— begin SUPPLIED DATA —
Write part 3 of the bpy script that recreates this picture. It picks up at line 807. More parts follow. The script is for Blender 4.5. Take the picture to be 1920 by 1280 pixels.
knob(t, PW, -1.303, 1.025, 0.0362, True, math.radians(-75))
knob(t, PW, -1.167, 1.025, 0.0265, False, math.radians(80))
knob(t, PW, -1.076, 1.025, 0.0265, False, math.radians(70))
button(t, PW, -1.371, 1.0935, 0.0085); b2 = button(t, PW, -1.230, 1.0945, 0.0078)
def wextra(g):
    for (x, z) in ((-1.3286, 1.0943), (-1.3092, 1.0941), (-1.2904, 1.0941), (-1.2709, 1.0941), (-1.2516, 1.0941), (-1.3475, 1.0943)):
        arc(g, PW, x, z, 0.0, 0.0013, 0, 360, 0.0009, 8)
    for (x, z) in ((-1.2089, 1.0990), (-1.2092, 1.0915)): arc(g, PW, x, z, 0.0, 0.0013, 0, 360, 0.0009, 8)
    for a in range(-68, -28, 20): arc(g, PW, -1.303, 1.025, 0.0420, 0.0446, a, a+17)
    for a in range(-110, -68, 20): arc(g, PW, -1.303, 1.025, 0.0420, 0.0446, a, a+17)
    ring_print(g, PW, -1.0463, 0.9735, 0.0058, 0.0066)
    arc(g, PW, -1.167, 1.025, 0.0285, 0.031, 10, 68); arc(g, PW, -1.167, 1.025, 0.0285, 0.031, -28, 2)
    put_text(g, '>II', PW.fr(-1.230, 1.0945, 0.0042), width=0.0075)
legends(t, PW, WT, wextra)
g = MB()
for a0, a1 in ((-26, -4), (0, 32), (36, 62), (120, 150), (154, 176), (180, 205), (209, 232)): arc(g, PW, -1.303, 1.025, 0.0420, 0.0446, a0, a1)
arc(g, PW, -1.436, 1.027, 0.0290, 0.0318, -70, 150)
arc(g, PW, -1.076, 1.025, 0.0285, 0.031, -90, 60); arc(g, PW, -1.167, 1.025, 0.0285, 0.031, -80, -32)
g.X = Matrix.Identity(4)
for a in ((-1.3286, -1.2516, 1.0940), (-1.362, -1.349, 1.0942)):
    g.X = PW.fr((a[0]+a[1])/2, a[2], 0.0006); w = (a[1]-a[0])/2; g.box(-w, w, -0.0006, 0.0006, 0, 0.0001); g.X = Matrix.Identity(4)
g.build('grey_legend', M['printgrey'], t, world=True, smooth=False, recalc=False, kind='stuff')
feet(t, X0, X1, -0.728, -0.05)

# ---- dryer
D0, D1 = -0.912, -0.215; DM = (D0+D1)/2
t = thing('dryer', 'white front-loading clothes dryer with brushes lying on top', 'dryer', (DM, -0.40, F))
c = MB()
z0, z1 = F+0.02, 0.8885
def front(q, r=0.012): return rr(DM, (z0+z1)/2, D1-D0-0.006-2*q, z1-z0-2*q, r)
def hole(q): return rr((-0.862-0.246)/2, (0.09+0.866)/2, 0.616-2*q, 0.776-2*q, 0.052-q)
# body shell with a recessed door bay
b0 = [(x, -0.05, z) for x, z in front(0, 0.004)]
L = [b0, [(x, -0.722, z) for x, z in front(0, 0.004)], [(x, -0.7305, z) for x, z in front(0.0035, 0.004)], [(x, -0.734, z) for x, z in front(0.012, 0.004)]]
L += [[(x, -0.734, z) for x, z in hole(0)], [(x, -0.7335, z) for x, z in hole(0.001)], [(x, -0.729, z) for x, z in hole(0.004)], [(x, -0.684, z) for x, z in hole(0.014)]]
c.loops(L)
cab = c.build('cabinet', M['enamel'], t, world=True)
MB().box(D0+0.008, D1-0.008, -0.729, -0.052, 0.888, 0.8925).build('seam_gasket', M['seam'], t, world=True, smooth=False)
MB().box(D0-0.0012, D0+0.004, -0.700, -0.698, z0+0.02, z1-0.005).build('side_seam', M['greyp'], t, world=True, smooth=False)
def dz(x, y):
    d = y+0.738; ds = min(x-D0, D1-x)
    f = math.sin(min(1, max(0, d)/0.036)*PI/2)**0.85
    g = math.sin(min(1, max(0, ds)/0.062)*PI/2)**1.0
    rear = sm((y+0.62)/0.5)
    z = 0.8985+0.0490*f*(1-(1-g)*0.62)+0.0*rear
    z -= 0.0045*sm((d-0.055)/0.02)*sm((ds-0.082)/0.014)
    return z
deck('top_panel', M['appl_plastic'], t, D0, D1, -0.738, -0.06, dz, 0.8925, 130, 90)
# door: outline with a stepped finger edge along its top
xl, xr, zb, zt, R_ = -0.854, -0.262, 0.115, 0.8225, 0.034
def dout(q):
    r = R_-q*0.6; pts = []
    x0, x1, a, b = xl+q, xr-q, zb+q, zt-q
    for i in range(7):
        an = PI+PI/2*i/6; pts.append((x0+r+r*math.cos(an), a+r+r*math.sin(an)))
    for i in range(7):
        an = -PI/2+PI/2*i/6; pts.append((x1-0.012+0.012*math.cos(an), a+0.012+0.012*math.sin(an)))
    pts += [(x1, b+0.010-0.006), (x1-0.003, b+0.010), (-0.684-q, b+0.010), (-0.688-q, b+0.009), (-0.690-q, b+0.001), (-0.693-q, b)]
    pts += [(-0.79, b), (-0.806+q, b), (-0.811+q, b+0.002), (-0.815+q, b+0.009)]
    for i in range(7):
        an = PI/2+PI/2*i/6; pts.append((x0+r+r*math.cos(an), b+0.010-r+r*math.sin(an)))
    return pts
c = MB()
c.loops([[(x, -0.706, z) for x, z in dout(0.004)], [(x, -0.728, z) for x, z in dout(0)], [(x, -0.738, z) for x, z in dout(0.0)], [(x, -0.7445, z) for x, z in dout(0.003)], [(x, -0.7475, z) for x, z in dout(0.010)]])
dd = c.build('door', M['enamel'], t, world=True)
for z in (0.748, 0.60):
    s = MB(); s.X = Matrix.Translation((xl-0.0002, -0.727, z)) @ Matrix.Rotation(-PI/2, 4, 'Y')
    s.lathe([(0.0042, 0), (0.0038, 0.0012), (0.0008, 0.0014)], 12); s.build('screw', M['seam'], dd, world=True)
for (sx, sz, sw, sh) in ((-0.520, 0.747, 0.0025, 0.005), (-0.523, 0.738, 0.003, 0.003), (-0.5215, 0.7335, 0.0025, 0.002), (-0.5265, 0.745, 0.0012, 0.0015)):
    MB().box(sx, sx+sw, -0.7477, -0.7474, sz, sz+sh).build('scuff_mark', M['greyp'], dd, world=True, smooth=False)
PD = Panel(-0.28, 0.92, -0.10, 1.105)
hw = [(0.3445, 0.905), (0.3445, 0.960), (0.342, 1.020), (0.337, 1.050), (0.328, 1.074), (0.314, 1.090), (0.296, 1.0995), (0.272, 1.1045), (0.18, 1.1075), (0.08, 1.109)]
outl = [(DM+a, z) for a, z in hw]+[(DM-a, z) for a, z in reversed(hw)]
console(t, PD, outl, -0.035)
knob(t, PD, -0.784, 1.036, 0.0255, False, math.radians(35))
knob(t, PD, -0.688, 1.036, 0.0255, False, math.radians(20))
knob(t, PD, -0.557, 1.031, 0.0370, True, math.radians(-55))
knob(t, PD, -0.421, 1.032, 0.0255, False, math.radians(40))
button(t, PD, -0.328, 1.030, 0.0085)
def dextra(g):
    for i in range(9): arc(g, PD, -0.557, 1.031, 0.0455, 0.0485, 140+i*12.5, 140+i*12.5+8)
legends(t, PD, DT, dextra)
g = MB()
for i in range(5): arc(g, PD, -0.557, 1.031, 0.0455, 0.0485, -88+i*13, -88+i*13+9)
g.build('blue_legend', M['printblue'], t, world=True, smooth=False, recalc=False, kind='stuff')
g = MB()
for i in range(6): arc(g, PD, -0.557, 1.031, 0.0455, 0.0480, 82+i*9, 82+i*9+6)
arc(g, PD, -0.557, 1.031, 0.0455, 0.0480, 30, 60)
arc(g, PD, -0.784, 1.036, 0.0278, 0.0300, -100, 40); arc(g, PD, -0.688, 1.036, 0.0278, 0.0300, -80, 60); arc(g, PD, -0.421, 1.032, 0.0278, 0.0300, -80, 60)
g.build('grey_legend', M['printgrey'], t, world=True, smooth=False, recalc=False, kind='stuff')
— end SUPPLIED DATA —
Restate, word for word and with nothing added, the lines from the first line of the listing through the one where "feet(t, X0, X1, -0.728, -0.05)" stands.

Write part 3 of the bpy script that recreates this picture. It picks up at line 807. More parts follow. The script is for Blender 4.5. Take the picture to be 1920 by 1280 pixels.
knob(t, PW, -1.303, 1.025, 0.0362, True, math.radians(-75))
knob(t, PW, -1.167, 1.025, 0.0265, False, math.radians(80))
knob(t, PW, -1.076, 1.025, 0.0265, False, math.radians(70))
button(t, PW, -1.371, 1.0935, 0.0085); b2 = button(t, PW, -1.230, 1.0945, 0.0078)
def wextra(g):
    for (x, z) in ((-1.3286, 1.0943), (-1.3092, 1.0941), (-1.2904, 1.0941), (-1.2709, 1.0941), (-1.2516, 1.0941), (-1.3475, 1.0943)):
        arc(g, PW, x, z, 0.0, 0.0013, 0, 360, 0.0009, 8)
    for (x, z) in ((-1.2089, 1.0990), (-1.2092, 1.0915)): arc(g, PW, x, z, 0.0, 0.0013, 0, 360, 0.0009, 8)
    for a in range(-68, -28, 20): arc(g, PW, -1.303, 1.025, 0.0420, 0.0446, a, a+17)
    for a in range(-110, -68, 20): arc(g, PW, -1.303, 1.025, 0.0420, 0.0446, a, a+17)
    ring_print(g, PW, -1.0463, 0.9735, 0.0058, 0.0066)
    arc(g, PW, -1.167, 1.025, 0.0285, 0.031, 10, 68); arc(g, PW, -1.167, 1.025, 0.0285, 0.031, -28, 2)
    put_text(g, '>II', PW.fr(-1.230, 1.0945, 0.0042), width=0.0075)
legends(t, PW, WT, wextra)
g = MB()
for a0, a1 in ((-26, -4), (0, 32), (36, 62), (120, 150), (154, 176), (180, 205), (209, 232)): arc(g, PW, -1.303, 1.025, 0.0420, 0.0446, a0, a1)
arc(g, PW, -1.436, 1.027, 0.0290, 0.0318, -70, 150)
arc(g, PW, -1.076, 1.025, 0.0285, 0.031, -90, 60); arc(g, PW, -1.167, 1.025, 0.0285, 0.031, -80, -32)
g.X = Matrix.Identity(4)
for a in ((-1.3286, -1.2516, 1.0940), (-1.362, -1.349, 1.0942)):
    g.X = PW.fr((a[0]+a[1])/2, a[2], 0.0006); w = (a[1]-a[0])/2; g.box(-w, w, -0.0006, 0.0006, 0, 0.0001); g.X = Matrix.Identity(4)
g.build('grey_legend', M['printgrey'], t, world=True, smooth=False, recalc=False, kind='stuff')
feet(t, X0, X1, -0.728, -0.05)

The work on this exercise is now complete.